Mayfair’s Kallos Gallery is the latest to play on this theme, with an exhibition this summer timed to coincide with the capital’s modern and contemporary art sales. Where we are and where we have been runs from June 26-July 21, and will form part of London Art Week (June 30-July 7).

“With an increasing interest in how ancient art has influenced artistry as a whole, we felt it was the right time to do something to celebrate that,” says Madeleine Perridge, the gallery’s director.

The firm has secured four pieces on loan from the Musée Mougins in the French Riviera. Founded by the British investment manager Christian Levett, the museum is the first of its type dedicated to both antiquities and modern and contemporary art.

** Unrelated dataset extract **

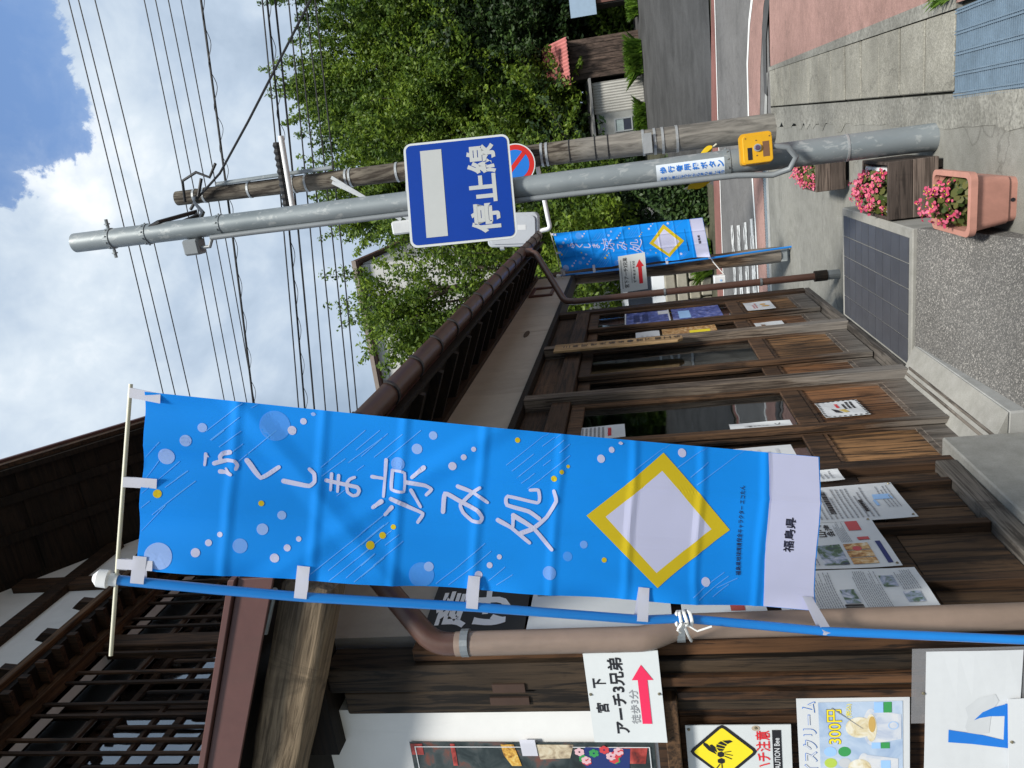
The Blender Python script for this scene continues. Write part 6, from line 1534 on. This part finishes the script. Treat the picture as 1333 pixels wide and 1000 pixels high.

Levett first started collecting contemporary art before a “mind-blowing” discovery of an antiquities auction catalogue introduced him to the world of ancient art.

Perridge says securing the Mougins pieces laid the foundations of the exhibition – “everything else has grown out of that”. Among the exhibits is a Keith Haring (1958-90) vase from Mougins, which will be placed alongside one of Kallos’ own attic geometric vessels.

The exhibition also features ceramics by Pablo Picasso (1881-73) and Jean Cocteau (1889-1963), and modern jewellery by Alexander Calder (1898-1976) and Jacques Lipchitz (1891-73). All exhibits, bar the Mougins pieces, are for sale.